Muzeum "Dom Tyrolski" w Mysłakowicach
1025/J z 30.03.1990
Przy ulicy Staromiejskiej 14 w Mysłakowicach, stoi najokazalszy dom tyrolski. Wzorowy przykład zabudowy, jaka w latach 30. XIX wieku zalała wieś. Budynek był bliski upadkowi, na szczęście znaleźli się ludzie, którzy ponownie tchnęli w niego życie. Dziś to ciekawa atrakcja Kotliny Jeleniogórskiej, w której dowiedzieć się można nie tylko o historii Tyrolczyków na tych terenach, ale także poznać słynnego „Ducha Gór”.
Upadający Dom Tyrolski został w 2. poł. lat 90. odkupiony od ówczesnych właścicieli, których nie było stać na odrestaurowanie go. Obecnie mieści się tu restauracja, w której wystawione są eksponaty przedstawiające historię emigrantów z Tyrolu w Kotlinie Jeleniogórskiej. Dom ten jest dowodem dobrej współpracy pomiędzy Polską, Austrią i Niemcami.
Dziś restauracja nie działa, choć w planach jest jej ponowne otwarcie. Można jednak odwiedzić otwarte w 2021 roku muzeum „Ducha Gór”, gdzie wydzielono także salę na wystawę poświęconą tyrolskim emigrantom. Główną „gwiazdą” muzeum jest Liczyrzepa, zwany Duchem Gór, czy Rzepiórem. To bohater legend karkonoskich. W muzeum można obejrzeć ponad 800 przedmiotów związanych z tą postacią, w tym największe obrazy i najcięższą, bo ważącą tonę rzeźbę Liczyrzepy. W muzeum znalazło się także miejsce na wystawę dedykowaną przesiedleńcom z Tyrolu. Zobaczyć tam można makiety domów, mapy, obrazy, czy dokumenty pozyskane z archiwum w Insbrucku.
Źródło: szlakikulturowe.dolnyslask.pl / domtyrolski.pl
Od czasu kontrreformacji w XVI-XVII w., w Tyrolu, w dolinie Ziller mieszkało wielu protestantów. Ponieważ ówczesna Austria była krajem katolickim, tyrolscy protestanci byli prześladowani. W wyniku polityki kontrreformacyjnej cesarzy, nie chcąc przechodzić na katolicyzm, musieli wyemigrować. W wielu rodzinach dochodziło wówczas do rozłamów. Jedni decydowali się na opuszczenie Tyrolu, inni zostawali u katolickich krewnych.
W tym czasie pałac w Mysłakowicach należał do Fryderyka Wilhelma III, dlatego też w 1835 r.
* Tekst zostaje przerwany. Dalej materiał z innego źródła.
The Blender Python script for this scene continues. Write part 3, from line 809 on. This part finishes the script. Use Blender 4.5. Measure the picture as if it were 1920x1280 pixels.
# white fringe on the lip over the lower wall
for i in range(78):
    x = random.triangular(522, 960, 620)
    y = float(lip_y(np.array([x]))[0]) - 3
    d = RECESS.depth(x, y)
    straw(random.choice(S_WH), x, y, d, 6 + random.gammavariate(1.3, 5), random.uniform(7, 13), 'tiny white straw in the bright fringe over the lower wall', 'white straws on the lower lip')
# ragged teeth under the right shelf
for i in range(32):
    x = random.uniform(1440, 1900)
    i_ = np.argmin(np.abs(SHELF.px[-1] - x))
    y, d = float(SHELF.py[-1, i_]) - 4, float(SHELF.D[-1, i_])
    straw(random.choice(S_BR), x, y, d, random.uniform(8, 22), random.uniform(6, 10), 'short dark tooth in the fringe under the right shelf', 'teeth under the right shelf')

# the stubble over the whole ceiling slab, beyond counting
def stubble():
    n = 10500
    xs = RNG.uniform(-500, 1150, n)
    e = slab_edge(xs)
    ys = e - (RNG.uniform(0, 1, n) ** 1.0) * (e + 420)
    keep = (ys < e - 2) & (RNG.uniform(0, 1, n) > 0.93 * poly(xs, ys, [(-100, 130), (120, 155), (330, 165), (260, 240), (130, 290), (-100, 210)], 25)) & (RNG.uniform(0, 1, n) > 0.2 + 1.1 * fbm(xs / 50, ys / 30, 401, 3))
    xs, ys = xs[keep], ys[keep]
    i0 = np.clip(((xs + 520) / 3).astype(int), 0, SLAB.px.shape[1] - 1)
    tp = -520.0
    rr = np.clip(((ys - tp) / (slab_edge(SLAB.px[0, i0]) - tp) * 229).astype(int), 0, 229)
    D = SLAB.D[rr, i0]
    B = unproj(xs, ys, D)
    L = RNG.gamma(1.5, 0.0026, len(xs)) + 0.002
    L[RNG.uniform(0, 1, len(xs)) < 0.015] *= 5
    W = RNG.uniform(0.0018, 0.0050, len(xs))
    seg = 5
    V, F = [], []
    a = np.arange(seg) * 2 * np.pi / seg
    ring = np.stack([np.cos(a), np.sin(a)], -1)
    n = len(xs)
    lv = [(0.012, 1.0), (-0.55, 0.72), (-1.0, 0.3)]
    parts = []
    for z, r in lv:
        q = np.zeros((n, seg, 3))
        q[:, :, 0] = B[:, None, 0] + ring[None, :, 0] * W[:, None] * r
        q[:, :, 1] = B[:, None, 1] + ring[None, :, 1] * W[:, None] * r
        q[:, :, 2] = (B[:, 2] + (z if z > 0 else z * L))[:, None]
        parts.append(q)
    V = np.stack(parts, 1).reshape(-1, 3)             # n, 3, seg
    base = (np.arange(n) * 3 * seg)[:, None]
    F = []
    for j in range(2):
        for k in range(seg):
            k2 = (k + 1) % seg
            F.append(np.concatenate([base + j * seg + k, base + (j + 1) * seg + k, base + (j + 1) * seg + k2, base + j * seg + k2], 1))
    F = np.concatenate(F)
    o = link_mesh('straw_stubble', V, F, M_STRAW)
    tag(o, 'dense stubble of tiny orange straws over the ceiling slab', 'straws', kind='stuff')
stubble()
Tyrolczycy prosili króla o wydzielenie dla nich miejsca na jego ziemiach. Za proszącymi wstawiła się hrabina von Reden z Bukowca, zaprzyjaźniona z królem Fryderykiem. Dzięki temu od 1837 r. Tyrolczycy zostali lokowani w kwaterach w Kowarach. Jednym z pierwszych był szewc Johann Fleidl. W niedługim czasie król Fryderyk postanowił odstąpić bezpłatnie część swoich ziem na budowę domów dla imigrantów. Dzięki temu w latach 1840-1860 na południe od pałacu w Mysłakowicach wzniesiono osiedle tyrolskie nazwane Zillerthal. Pierwszy wzniesiony dom był dwupiętrowy. Dołączone do niego były stajnia oraz stodoła. Wkrótce w osadzie stanęło ponad 50 gospodarstw. Budynki dekorowane były roślinnymi motywami lilii i tulipana. Powiększono kościół, aby Tyrolczycy mogli się w nim zmieścić razem z autochtonami. Stopniowo rozbudowywano osadę o szkołę, młyn i kuźnię. W pierwszym wybudowanym domu otwarto zajazd, który spłonął w 1883 r. Na jego zgliszczach wybudowano nowy Dom Tyrolski.
Przybysze próbowali zaszczepić w miejscowych swoją kulturę, m.in. jodłowanie, elementy strojów. Jednak nie spotkało się to z ciepłym przyjęciem, dlatego też zwyczaje tyrolskie zaczęły zanikać. Z czasem różnice pomiędzy dawnymi mieszkańcami Mysłakowic i Tyrolczykami stopniowo się zacierały. Zawierano coraz więcej małżeństw mieszanych.